For United Launch Alliance, a partnership between Boeing and Lockheed Martin, 2019 will be a year dominated largely by launches from the Space Coast.
The company has seven launches planned for the year, one of which already took off from California. A Delta IV Heavy rocket carrying a classified payload for the National Reconnaissance Office launched from Vandenberg Air Force Base on Jan. 19.
The next six launches will be from the Space Coast.
First in the line up is a Delta IV rocket in a medium configuration carrying a Boeing communications spacecraft for the U.S. military called 10th Wideband Global SATCOM. The launch, scheduled for March 13, will take off from complex 37 at the Cape Canaveral Air Force Station.
Several other military launches are also on the manifest for ULA, including one for the Air Force’s third-generation navigation satellites for the Global Positioning System. The satellite will be the second in a series of 10 ordered by the Air Force.

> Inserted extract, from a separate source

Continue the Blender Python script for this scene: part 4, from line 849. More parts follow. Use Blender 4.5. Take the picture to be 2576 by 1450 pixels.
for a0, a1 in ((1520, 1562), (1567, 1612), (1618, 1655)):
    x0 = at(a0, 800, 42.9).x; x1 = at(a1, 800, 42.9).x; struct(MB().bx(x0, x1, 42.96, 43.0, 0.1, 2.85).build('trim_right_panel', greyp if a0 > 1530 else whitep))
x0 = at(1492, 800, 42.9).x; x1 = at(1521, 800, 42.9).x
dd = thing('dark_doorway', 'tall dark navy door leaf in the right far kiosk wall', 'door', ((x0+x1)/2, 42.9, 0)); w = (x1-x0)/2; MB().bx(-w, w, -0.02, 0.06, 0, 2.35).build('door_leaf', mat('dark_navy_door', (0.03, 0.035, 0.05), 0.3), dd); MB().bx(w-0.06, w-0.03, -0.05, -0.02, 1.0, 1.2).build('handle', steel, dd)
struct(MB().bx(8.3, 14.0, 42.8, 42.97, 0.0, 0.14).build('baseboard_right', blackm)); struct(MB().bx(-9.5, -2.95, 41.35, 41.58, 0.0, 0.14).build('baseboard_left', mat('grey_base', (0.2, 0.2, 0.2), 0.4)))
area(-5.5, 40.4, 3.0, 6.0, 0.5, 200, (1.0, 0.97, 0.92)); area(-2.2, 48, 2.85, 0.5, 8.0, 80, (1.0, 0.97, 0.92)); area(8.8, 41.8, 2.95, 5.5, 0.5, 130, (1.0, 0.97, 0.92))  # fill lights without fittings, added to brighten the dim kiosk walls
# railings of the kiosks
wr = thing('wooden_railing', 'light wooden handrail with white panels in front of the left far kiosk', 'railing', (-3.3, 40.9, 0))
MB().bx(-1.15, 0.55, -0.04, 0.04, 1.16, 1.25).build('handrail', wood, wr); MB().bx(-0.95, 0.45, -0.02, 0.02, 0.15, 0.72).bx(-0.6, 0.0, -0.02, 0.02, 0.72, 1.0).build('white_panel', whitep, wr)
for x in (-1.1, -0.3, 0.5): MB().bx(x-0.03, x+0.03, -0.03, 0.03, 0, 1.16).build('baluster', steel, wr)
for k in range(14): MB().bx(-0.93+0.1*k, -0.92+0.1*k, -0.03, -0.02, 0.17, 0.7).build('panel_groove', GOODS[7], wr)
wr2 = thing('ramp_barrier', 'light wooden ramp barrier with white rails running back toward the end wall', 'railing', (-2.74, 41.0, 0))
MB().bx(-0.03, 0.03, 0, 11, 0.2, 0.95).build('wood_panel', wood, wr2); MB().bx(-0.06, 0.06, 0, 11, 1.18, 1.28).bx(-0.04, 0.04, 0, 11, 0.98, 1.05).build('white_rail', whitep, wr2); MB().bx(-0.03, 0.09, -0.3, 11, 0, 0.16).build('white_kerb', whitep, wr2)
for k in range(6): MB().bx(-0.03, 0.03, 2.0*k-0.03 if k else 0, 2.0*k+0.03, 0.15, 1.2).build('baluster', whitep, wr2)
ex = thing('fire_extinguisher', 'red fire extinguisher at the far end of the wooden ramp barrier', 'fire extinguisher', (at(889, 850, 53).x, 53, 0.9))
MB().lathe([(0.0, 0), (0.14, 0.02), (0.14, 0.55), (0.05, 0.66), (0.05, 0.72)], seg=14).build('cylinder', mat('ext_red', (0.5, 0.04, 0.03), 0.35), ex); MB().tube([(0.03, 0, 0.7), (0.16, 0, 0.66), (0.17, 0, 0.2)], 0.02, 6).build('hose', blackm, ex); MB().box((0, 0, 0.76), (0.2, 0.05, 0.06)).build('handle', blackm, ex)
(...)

Built by Lockheed Martin, the GPS satellites have better accuracy, improved anti-jamming capabilities and 25 percent longer spacecraft lifespan. The first in that series was launched by SpaceX in December 2018.
ULA is also providing the thrust in the form of Atlas V rockets for Boeing’s two launches through the Commercial Crew program, one uncrewed in April and one with astronauts aboard in August.
Meanwhile, ULA will be preparing for a busy 2020 by ramping up its manufacturing pace at its Decatur, Ala., factory with 30 boosters in production during 2019 and 2020. The company is working on its upcoming Vulcan Centaur rocket for a scheduled first launch in 2021.
It’ll also be making preparations for the 2020 launch of a new Mars rover. An Atlas V rocket will carry the rover to space from Cape Canaveral Air Force Station in July or August or 2020, making it a highlight in what already looks like a busy 2020 rocket launch schedule.